* start DATASET EXCERPTS *

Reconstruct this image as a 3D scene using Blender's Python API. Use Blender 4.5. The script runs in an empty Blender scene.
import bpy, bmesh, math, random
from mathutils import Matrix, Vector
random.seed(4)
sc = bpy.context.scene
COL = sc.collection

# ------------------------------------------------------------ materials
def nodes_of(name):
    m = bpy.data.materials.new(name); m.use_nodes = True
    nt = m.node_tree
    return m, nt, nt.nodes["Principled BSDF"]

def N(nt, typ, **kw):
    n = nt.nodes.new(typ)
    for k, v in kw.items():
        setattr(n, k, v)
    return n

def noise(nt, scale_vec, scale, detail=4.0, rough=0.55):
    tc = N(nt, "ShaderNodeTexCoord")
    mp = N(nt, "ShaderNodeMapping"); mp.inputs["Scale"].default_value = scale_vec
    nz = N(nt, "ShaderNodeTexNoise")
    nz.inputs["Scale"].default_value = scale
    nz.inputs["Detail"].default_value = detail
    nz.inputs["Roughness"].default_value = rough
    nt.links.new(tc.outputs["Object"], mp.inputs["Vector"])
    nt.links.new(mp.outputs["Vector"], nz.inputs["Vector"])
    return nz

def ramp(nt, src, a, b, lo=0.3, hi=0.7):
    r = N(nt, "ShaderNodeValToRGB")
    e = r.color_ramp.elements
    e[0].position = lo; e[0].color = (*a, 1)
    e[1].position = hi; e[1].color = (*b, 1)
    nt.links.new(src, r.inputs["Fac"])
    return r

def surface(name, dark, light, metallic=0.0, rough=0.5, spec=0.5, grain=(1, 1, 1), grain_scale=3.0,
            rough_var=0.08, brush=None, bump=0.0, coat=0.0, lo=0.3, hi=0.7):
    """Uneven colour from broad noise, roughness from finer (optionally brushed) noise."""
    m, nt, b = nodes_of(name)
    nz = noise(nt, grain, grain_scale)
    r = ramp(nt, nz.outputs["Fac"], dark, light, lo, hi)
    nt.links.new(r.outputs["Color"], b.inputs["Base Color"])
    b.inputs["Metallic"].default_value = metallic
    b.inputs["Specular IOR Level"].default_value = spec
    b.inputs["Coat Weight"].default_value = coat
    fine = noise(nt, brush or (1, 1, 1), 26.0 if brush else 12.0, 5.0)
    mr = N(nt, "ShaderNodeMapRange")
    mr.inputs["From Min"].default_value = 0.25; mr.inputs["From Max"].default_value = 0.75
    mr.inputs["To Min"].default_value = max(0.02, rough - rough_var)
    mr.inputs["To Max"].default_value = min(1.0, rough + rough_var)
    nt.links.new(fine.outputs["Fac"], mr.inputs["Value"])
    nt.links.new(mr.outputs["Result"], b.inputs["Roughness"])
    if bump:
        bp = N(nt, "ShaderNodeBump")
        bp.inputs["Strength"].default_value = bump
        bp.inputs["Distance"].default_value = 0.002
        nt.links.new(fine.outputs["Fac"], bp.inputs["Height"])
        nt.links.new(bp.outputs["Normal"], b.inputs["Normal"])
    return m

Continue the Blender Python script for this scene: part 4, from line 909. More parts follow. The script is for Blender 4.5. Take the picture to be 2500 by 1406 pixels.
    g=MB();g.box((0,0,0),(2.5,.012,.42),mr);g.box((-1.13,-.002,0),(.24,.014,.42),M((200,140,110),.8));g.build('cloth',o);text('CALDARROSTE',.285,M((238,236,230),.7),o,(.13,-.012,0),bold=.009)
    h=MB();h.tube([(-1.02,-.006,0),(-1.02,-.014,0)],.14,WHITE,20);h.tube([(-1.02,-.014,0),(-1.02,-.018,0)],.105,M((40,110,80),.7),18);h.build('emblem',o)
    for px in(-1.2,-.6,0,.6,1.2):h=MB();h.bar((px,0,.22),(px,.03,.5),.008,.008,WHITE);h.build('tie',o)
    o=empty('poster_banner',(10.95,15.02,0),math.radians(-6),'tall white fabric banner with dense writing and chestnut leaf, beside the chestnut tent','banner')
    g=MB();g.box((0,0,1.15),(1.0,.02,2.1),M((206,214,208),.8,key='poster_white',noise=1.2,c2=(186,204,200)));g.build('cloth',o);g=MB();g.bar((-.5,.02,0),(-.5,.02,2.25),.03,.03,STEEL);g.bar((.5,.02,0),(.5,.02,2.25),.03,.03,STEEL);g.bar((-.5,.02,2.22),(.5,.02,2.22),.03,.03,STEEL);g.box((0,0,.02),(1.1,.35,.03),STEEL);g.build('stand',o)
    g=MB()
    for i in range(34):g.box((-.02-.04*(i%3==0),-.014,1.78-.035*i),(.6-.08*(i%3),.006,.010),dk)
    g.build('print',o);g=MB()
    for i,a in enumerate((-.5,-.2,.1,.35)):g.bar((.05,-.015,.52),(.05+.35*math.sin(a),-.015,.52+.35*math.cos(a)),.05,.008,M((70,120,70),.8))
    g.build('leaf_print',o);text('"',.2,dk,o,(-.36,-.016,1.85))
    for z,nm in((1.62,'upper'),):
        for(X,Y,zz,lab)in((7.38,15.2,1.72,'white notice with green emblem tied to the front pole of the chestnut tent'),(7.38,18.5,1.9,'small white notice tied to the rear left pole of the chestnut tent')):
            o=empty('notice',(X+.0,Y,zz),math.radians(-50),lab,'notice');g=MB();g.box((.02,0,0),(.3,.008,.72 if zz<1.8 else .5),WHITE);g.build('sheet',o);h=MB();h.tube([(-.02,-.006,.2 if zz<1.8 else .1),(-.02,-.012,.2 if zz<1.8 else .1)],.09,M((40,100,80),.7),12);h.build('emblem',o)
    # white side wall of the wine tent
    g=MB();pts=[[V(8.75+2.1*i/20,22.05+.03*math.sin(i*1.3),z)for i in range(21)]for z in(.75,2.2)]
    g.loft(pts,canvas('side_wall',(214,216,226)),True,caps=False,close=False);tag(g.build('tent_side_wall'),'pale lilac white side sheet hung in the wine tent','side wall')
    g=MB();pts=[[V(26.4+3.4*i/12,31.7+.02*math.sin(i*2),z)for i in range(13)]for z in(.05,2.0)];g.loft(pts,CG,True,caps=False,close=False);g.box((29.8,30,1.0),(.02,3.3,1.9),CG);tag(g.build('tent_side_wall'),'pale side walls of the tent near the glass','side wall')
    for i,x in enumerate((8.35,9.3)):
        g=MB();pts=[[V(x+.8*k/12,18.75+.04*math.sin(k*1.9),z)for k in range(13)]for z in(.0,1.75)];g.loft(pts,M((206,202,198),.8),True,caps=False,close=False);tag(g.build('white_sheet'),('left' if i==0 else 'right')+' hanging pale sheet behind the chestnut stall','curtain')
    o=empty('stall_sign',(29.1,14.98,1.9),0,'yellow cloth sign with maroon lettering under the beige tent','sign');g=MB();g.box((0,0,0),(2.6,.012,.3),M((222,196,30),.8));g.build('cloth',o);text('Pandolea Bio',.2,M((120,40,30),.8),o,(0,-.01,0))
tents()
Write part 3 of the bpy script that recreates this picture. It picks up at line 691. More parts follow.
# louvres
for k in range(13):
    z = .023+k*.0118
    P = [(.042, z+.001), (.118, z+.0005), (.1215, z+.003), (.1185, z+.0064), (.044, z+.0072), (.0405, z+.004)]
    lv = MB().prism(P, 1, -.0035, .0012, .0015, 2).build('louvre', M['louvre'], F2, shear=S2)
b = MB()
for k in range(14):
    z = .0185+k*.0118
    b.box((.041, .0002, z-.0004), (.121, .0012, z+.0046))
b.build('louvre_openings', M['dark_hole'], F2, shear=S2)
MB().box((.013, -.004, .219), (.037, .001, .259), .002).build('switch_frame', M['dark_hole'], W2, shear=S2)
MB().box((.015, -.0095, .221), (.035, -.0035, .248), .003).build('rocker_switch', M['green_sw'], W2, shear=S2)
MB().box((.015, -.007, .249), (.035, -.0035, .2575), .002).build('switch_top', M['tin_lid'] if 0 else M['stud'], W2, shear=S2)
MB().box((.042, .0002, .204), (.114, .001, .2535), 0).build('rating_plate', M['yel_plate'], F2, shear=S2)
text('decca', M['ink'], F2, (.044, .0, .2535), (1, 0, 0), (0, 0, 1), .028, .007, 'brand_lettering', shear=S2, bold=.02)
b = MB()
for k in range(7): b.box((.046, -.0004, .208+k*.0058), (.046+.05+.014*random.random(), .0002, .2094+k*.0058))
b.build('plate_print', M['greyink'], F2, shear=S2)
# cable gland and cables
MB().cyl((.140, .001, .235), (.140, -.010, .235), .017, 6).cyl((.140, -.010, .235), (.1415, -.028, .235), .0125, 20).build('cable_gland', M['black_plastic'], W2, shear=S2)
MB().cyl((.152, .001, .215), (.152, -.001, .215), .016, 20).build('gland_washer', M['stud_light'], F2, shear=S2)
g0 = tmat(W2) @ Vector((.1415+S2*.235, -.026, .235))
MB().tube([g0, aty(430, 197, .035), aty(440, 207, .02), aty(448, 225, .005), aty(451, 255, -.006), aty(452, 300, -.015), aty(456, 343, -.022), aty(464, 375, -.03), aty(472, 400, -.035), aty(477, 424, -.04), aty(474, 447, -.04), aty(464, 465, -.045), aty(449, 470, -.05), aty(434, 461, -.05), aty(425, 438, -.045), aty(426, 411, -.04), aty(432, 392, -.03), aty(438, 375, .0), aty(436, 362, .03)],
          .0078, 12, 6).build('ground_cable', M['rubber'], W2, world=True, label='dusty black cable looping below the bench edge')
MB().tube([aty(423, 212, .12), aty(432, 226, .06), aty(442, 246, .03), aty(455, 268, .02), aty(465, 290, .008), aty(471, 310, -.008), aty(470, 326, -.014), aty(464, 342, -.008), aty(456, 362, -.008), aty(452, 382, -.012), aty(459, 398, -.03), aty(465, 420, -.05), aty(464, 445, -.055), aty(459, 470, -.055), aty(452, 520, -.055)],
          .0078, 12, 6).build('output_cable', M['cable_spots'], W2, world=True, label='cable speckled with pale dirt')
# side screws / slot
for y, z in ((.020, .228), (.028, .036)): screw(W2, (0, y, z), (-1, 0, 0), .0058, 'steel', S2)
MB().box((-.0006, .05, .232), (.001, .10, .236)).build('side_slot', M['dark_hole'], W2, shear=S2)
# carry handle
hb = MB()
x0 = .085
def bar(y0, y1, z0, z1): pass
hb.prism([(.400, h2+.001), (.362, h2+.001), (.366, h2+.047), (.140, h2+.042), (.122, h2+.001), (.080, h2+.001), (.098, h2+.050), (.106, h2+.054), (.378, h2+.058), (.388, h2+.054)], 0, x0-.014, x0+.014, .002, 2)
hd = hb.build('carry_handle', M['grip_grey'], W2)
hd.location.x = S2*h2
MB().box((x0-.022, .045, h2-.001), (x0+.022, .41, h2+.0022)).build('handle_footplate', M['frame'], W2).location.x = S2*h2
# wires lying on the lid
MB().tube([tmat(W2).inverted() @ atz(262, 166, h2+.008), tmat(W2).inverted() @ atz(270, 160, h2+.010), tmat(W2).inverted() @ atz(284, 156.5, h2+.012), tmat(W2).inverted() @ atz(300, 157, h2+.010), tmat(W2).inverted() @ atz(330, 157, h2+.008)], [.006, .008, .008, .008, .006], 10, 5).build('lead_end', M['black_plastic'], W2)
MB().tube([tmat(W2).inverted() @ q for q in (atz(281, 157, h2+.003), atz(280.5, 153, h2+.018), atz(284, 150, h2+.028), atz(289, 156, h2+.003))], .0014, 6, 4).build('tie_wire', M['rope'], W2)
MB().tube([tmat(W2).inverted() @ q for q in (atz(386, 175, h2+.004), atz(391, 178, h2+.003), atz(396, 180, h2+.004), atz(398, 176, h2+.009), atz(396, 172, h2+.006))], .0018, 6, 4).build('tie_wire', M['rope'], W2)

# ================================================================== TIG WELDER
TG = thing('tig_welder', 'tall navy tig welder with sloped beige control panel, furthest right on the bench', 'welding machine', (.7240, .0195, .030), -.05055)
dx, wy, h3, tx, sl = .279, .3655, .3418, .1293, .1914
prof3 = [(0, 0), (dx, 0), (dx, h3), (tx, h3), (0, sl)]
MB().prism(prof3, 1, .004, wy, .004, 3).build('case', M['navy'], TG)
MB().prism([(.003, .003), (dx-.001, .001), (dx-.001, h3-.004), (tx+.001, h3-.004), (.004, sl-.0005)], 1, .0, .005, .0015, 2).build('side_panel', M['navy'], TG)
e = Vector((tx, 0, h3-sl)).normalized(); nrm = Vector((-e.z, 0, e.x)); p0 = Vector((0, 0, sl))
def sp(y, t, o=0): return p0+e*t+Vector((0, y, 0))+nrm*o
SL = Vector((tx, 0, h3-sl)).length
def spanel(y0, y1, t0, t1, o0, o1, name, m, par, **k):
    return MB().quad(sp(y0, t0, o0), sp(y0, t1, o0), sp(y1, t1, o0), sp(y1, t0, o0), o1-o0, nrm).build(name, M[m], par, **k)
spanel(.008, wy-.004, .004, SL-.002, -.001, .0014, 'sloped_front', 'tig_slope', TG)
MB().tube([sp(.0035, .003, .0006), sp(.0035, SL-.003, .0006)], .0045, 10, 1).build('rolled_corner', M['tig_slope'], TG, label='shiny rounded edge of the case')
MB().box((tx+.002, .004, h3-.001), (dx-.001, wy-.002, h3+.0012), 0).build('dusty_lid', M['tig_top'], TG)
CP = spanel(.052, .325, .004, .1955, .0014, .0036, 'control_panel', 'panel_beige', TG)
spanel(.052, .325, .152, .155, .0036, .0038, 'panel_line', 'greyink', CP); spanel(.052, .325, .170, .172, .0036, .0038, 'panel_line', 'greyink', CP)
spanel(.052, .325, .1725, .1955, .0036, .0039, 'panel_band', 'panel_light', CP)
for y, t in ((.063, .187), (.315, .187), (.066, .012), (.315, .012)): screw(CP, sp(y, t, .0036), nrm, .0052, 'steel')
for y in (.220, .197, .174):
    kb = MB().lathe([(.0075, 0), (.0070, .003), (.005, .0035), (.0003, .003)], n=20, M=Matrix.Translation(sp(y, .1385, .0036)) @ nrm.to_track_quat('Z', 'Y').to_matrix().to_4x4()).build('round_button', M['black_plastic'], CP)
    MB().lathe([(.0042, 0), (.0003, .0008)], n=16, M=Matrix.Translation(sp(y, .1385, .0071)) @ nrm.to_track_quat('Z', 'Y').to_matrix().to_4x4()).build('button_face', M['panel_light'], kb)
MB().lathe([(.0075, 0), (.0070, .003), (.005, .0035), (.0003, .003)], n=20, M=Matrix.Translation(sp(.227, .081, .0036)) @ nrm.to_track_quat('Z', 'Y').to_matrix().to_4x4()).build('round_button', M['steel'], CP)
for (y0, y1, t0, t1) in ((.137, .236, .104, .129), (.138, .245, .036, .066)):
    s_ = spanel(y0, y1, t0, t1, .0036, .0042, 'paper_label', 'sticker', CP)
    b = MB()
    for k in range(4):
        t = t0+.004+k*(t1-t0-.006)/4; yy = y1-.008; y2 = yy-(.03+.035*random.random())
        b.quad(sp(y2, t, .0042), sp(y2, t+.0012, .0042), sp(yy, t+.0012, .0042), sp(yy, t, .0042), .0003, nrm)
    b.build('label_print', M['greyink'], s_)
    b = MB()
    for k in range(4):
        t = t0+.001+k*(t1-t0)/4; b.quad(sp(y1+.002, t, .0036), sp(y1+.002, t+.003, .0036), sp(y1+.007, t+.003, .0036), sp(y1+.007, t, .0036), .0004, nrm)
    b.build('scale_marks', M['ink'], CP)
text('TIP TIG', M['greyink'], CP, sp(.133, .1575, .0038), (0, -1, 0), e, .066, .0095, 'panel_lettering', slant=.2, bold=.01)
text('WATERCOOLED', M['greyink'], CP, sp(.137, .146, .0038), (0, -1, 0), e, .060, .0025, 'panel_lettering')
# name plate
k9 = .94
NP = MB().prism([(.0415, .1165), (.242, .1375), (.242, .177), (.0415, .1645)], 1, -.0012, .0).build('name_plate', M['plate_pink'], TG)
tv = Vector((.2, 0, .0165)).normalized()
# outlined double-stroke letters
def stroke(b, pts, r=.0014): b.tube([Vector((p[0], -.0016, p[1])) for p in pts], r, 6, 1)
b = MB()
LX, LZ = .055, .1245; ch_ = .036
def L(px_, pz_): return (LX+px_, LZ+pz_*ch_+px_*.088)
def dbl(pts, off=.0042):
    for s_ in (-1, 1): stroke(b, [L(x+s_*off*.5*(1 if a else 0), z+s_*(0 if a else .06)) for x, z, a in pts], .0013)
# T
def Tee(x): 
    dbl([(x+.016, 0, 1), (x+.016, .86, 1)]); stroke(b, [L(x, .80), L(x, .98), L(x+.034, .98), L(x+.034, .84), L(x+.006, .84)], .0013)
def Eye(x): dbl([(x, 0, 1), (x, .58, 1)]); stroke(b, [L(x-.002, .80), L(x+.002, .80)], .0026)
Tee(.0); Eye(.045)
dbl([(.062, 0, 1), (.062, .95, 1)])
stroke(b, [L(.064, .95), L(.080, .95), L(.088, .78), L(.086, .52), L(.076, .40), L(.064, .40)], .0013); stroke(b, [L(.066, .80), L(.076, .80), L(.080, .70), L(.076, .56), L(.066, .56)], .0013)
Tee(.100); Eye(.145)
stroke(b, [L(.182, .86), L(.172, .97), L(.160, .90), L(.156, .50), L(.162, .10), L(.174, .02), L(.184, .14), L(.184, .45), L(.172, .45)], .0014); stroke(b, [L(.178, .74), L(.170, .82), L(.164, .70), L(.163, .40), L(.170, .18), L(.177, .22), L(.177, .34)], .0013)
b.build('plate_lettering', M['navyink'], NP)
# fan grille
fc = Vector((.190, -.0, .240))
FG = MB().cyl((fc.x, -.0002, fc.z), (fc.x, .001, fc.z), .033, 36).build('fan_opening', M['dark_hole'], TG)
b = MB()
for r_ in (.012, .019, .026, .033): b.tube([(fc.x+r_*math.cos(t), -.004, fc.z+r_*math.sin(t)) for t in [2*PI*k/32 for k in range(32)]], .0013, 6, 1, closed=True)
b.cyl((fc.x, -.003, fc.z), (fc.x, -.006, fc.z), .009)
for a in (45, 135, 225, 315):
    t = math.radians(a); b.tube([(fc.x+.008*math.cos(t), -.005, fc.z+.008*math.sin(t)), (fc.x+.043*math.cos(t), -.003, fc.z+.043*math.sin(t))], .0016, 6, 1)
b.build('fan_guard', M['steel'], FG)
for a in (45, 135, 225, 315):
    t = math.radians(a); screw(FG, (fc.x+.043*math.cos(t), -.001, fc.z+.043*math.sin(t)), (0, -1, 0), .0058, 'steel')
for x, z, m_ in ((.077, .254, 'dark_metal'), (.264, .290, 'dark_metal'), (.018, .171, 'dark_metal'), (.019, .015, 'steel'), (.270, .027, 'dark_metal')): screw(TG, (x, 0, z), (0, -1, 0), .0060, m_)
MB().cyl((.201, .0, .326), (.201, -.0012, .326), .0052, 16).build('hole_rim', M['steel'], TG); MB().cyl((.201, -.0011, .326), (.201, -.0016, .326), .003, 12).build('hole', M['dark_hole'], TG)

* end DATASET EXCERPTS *

> _SHORT TASK_
Everything from the first line above up to and including the line that contains "COL = sc.collection" should be printed exactly; please print only that.

> _EXERCISE ANSWER_
Reconstruct this image as a 3D scene using Blender's Python API. Use Blender 4.5. The script runs in an empty Blender scene.
import bpy, bmesh, math, random
from mathutils import Matrix, Vector
random.seed(4)
sc = bpy.context.scene
COL = sc.collection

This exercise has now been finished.